◆ INFORMATION SHOWN ◆
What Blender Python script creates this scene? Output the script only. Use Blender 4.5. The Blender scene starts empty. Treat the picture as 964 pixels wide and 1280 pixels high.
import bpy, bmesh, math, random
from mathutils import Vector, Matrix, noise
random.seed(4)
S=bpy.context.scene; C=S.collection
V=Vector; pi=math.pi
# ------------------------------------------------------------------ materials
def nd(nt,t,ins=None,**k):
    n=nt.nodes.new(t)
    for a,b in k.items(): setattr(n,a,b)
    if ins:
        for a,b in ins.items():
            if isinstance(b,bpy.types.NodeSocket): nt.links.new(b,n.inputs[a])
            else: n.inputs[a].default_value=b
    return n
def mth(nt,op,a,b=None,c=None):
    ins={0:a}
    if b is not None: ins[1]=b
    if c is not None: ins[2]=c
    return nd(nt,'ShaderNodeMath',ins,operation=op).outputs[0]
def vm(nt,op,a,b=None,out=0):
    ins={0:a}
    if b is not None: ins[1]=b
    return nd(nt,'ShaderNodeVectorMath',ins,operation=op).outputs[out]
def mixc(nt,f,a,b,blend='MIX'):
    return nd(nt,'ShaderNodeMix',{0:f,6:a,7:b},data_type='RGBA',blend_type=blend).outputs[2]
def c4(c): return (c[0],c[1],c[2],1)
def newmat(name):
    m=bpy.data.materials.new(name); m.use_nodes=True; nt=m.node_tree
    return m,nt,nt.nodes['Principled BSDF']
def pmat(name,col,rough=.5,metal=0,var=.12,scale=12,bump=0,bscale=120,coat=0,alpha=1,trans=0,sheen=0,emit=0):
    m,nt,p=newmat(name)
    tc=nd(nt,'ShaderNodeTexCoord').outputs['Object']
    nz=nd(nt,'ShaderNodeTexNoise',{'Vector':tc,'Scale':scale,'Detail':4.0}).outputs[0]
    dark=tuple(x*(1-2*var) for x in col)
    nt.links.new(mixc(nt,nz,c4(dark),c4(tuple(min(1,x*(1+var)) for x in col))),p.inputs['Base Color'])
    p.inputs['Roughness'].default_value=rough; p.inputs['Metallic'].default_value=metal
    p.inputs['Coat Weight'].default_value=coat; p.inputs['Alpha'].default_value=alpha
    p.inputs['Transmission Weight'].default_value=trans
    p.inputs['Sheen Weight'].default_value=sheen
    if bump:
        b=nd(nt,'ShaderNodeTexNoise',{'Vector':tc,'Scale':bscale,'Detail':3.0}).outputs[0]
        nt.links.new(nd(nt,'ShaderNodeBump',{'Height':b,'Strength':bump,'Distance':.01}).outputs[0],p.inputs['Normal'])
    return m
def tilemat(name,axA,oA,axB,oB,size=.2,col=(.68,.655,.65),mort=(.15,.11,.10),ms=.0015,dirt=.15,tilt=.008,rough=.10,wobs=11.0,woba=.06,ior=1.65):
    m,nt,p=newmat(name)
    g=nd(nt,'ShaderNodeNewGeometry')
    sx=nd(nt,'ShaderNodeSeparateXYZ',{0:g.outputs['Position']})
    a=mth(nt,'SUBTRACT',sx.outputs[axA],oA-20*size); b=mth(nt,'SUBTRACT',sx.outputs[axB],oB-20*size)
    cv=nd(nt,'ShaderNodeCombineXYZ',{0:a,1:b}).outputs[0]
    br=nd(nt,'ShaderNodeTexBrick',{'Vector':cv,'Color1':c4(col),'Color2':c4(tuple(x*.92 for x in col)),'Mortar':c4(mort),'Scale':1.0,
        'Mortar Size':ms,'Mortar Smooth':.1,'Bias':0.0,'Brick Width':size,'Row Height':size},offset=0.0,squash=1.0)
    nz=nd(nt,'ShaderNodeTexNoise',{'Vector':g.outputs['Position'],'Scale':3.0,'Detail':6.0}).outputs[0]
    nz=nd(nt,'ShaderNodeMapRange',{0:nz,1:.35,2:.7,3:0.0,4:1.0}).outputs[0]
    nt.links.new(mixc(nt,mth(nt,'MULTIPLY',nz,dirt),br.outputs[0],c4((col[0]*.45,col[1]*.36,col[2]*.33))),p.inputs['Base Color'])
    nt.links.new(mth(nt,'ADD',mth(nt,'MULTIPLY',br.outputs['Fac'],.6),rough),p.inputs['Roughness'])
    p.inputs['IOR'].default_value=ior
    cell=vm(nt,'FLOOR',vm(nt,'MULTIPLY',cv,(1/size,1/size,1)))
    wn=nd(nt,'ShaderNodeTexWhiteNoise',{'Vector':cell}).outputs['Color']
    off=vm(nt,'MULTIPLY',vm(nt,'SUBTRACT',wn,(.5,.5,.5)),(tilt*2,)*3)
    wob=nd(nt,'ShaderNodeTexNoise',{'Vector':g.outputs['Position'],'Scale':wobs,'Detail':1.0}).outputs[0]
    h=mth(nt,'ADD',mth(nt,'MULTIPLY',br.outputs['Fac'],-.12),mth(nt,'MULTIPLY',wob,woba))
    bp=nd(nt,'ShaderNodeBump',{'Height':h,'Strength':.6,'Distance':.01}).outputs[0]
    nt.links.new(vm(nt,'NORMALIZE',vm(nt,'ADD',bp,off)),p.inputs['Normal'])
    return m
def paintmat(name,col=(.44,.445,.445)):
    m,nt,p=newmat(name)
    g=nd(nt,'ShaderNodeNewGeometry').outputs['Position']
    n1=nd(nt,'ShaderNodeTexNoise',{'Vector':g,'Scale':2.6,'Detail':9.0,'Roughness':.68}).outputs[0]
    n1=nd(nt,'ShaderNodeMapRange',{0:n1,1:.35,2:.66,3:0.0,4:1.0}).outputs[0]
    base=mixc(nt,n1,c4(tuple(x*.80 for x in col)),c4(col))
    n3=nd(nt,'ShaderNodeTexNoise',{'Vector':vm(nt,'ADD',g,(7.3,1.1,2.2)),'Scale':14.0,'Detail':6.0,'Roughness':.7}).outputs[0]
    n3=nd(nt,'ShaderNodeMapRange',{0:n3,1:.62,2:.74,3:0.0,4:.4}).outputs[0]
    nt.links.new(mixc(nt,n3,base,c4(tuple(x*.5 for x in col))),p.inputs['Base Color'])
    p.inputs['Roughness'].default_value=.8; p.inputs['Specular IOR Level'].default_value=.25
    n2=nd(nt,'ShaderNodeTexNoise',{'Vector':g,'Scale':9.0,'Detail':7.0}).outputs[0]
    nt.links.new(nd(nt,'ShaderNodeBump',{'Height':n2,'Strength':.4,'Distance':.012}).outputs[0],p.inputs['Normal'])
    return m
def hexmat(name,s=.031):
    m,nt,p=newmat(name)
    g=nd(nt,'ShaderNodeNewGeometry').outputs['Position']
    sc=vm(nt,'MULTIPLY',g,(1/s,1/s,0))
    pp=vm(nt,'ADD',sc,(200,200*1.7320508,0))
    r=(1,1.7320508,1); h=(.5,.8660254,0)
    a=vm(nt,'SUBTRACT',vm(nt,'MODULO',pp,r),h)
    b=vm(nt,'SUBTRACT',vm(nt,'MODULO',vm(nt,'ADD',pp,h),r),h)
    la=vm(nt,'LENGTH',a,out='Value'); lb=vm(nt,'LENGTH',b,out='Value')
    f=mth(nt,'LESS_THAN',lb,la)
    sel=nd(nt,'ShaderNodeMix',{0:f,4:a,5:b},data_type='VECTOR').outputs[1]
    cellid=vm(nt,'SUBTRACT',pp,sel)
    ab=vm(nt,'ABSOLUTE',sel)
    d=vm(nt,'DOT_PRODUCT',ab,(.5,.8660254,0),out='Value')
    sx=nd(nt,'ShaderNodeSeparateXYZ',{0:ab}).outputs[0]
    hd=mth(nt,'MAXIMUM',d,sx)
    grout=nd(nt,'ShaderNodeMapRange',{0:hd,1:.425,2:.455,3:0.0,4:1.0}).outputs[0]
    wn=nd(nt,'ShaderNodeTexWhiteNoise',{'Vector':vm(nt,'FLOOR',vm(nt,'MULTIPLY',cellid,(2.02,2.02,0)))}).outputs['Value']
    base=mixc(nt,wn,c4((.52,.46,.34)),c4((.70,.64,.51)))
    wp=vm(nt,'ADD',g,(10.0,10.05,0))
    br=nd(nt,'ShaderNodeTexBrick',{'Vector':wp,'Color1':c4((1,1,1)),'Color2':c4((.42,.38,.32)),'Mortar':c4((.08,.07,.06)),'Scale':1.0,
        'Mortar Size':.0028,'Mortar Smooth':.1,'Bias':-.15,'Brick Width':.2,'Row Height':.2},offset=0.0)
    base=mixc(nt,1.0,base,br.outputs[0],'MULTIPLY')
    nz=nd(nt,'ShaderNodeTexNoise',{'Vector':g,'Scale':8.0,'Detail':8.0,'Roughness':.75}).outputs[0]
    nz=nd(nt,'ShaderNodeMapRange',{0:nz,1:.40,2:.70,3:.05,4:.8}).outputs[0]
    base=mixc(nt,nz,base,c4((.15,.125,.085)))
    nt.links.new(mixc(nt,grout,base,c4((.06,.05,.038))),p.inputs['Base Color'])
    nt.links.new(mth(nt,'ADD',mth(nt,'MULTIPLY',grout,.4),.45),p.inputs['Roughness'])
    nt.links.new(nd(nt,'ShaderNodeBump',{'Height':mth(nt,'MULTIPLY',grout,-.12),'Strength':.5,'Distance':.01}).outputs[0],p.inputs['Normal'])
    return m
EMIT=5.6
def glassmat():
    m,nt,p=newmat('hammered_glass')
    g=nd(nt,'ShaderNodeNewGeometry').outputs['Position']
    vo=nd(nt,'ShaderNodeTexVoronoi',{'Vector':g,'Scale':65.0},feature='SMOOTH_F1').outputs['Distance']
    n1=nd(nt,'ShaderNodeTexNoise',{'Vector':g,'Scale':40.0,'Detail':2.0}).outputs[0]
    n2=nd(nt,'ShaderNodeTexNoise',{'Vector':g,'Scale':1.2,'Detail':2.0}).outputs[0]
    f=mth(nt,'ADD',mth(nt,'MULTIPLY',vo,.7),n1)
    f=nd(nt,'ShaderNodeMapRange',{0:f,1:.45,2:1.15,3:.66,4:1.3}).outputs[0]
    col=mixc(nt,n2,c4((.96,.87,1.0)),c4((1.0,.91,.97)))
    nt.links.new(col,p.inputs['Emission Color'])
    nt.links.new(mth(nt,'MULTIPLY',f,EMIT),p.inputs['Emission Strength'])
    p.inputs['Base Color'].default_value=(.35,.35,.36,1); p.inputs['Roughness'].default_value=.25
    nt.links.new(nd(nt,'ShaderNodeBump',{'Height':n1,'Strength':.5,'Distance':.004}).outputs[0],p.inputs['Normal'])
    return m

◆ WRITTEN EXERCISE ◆
Look through the material above and pick out each line holding the word "scene".

◆ FINAL RESULT ◆
What Blender Python script creates this scene? Output the script only. Use Blender 4.5. The Blender scene starts empty. Treat the picture as 964 pixels wide and 1280 pixels high.
S=bpy.context.scene; C=S.collection